Mais il faut ici constater plus fondamentalement que le Conseil d'État a validé implicitement mais nécessairement que le conseil aux étrangers sans papiers est bien une prestation de service « sur le marché », et qui par suite doit faire l'objet d'un marché public. Ainsi, cette aide apportée aux étrangers qui s'inscrivait dans un cadre humanitaire devient aujourd'hui une prestation comme une autre. Cela est tout à fait caractéristique de la marchandisation croissante des relations sociales à notre époque contemporaine, tendance avec laquelle on peut ne pas se sentir tout à fait à l'aise.
Cela d'autant plus que le Conseil d'État dans d'autres hypothèses a su faire preuve de moins de rigueur dans la qualification. Ainsi s'agissant de la mission d'appui aux partenariats publics privés chargée de conseiller les collectivités locales sur le recours au contrat de partenariat, il a jugé que ce conseil juridique n'était pas une prestation de services sur le marché. De même que dans le domaine culturel il a clairement affirmé que les associations qui géraient des festivals n'avaient pas à être mises en concurrence.

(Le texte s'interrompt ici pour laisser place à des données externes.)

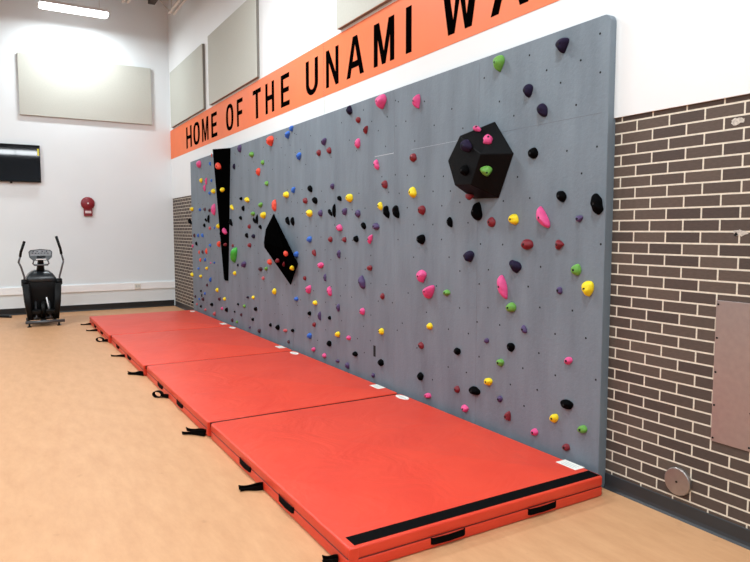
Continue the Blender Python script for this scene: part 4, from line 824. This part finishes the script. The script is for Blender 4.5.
# local: x to the photo right, -y towards the camera
obj('rear_crossbar', tube(bmesh.new(), [(-.34, -.30, .085), (.39, -.30, .085)], .028, 12), M['gun'], t, smooth=True)
for x in (-.27, .28):
    obj('foot', lathe(bmesh.new(), [(.04, 0), (.042, .012), (.02, .02), (.016, .06)], 'z', (x, -.30, 0), 14), M['black'], t)
obj('front_crossbar', tube(bmesh.new(), [(-.3, .55, .05), (.3, .55, .05)], .03, 12), M['gun'], t, smooth=True)
for x in (-.26, .26):
    obj('foot', lathe(bmesh.new(), [(.04, 0), (.042, .012), (.02, .02), (.016, .03)], 'z', (x, .55, 0), 14), M['black'], t)
obj('base_rail', BX((-.05, -.30, .07), (.05, .55, .13)), M['black'], t, bevel=.01)
# shroud: broad black body with open middle
def bodysec(z, hx, y0, y1, r=.06): return rrect(0, (y0+y1)/2, hx, (y1-y0)/2, r, z, 5)
obj('shroud', loft(bmesh.new(), [bodysec(.13, .20, .05, .52), bodysec(.35, .26, .02, .54), bodysec(.62, .31, .0, .55), bodysec(.80, .325, -.01, .55)]), M['black'], t, smooth=True, bevel=.004)
obj('hood', loft(bmesh.new(), [bodysec(.80, .315, -.015, .54), bodysec(.88, .28, .0, .52), bodysec(.95, .23, .04, .48), bodysec(1.0, .17, .1, .42), bodysec(1.02, .10, .15, .36, .04)]), M['hood'], t, smooth=True)
for s in (-1, 1):
    # side covers beside the open stance area
    bm = loft(bmesh.new(), [rrect(s*.235, -.10, .055, .16, .03, .12), rrect(s*.275, -.08, .065, .16, .03, .45), rrect(s*.30, -.05, .065, .15, .03, .78)])
    obj('side_cover', bm, M['black'], t, smooth=True)
    obj('pivot_cap', lathe(bmesh.new(), [(.06, -.05), (.065, -.02), (.065, .05), (.05, .065)], 'x', (s*.325, -.02, .80), 18), M['black'], t, smooth=True)
    ar = obj('handlebar', tube(bmesh.new(), [(s*.335, -.02, .74), (-.315 if s < 0 else .345, -.03, .90), (-.37 if s < 0 else .40, -.06, 1.10), ((-.412 if s < 0 else .425), -.08, 1.19)], .019, 12), M['gun'], t, smooth=True)
    tip = (-.29, -.14, 1.57) if s < 0 else (.30, -.14, 1.66)
    st_ = (-.412, -.08, 1.18) if s < 0 else (.425, -.08, 1.20)
    mid = tuple(st_[i]*.5 + tip[i]*.5 + (0.01*s if i == 0 else 0) for i in range(3))
    low = tuple(st_[i]*.72 + tip[i]*.28 for i in range(3))
    tube_bm = tube(bmesh.new(), [st_, low, mid, tip], [.019, .021, .021, .021], 12)
    obj('handlebar_bend', tube(bmesh.new(), [st_, low], .0185, 12), M['gun'], t, smooth=True)
    tube_bm.free()
    obj('grip', tube(bmesh.new(), [low, mid, tip], [.027, .026, .027], 12), M['black'], t, smooth=True)
    # pedal arms and foot plates
    obj('pedal_arm', tube(bmesh.new(), [(s*.12, .1, .55), (s*.13, -.05, .30), (s*.13, -.28, .16)], .022, 10), M['gun'], t, smooth=True)
    pd_ = loft(bmesh.new(), [rrect(s*.125, -.18 + (.0 if s < 0 else -.04), .075, .16, .03, .235), rrect(s*.125, -.18 + (.0 if s < 0 else -.04), .085, .17, .03, .30)])
    obj('foot_plate', pd_, M['black'], t, smooth=False, bevel=.006)
obj('drive_wheel', lathe(bmesh.new(), [(.13, -.04), (.15, -.03), (.15, .03), (.13, .04)], 'x', (0, -.05, .30), 28), M['black'], t, smooth=False, bevel=.004)
obj('crank_rod', tube(bmesh.new(), [(.12, -.10, .26), (.075, -.11, .52)], .014, 10), M['trunk'], t, smooth=True)
# mast, bottle holder and console
obj('console_mast', tube(bmesh.new(), [(0, .20, .98), (0, .10, 1.10), (0, .02, 1.20), (0, .0, 1.26)], [.085, .07, .055, .05], 16), M['black'], t, smooth=True)
obj('mast_collar', BX((-.12, -.05, 1.11), (.14, .05, 1.14)), M['gun'], t, bevel=.01)
for s in (-1, 1): obj('fixed_handle', tube(bmesh.new(), [(s*.11, -.04, 1.12), (s*.15, -.07, 1.15), (s*.12, -.08, 1.24)], .014, 8), M['gun'], t, smooth=True)
cs = [[(x, -.07 + dz*.3 - .0, 1.30 + dz) for x, dz in [(-.13, -.09), (.13, -.09), (.19, -.03), (.20, .07), (.17, .105), (0, .125), (-.17, .105), (-.20, .07), (-.19, -.03)]],
      [(x, .03 + dz*.3, 1.30 + dz) for x, dz in [(-.12, -.085), (.12, -.085), (.18, -.03), (.19, .065), (.16, .10), (0, .12), (-.16, .10), (-.19, .065), (-.18, -.03)]]]
co = obj('console', loft(bmesh.new(), cs), M['hood'], t, bevel=.008)
bm = bmesh.new()
loft(bm, [[(x, -.074 + dz*.3, 1.30 + dz) for x, dz in [(-.17, .0), (.17, .0), (.18, .07), (.15, .09), (0, .108), (-.15, .09), (-.18, .07)]], [(x, -.068 + dz*.3, 1.30 + dz) for x, dz in [(-.17, .0), (.17, .0), (.18, .07), (.15, .09), (0, .108), (-.15, .09), (-.18, .07)]]])
obj('console_face', bm, M['console'], co); co.scale = (1.12, 1, 1)
bm = bmesh.new()
for x in (-.13, -.08, -.03, .02, .07, .12): box(bm, (x-.016, -.062, 1.34), (x+.012, -.052, 1.352))
for x in (-.12, -.05, .03, .10): box(bm, (x-.012, -.052, 1.375), (x+.012, -.045, 1.388))
obj('console_buttons', bm, M['screen'], co)
obj('console_display', BX((-.065, -.083, 1.245), (.075, -.074, 1.29)), M['screen'], co)
obj('display_trim', BX((-.08, -.094, 1.225), (.09, -.086, 1.24)), M['trunk'], co)
# machine foot seen at the left frame edge
t = thing('floor_bar', 'thin black bar end lying on the floor at the left frame edge', 'bar', (-3.42, 14.25, 0))
obj('bar', tube(bmesh.new(), [(-.35, .1, .025), (.0, .05, .03), (.18, -.08, .022)], [.02, .022, .02], 10), M['black'], t, smooth=True)
obj('end_cap', tube(bmesh.new(), [(.172, -.074, .022), (.2, -.094, .022)], .0215, 10), M['hood'], t, smooth=True)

Troublantes contradictions qui en disent long sur la manière dont notre droit hiérarchise ses objets : aux missions nobles de l'État et des collectivités locales, une marge de manœuvre et une certaine indulgence pour qu'elles ne tombent pas sous la coupe du marché. Aux étrangers sans papiers le régime général des prestations de services, au même titre que la restauration collective ou le lavage de carreaux.
Référence
■ CE 16 nov. 2009, Ministère de l'immigration c. Association Collectif Repect, n° 328826.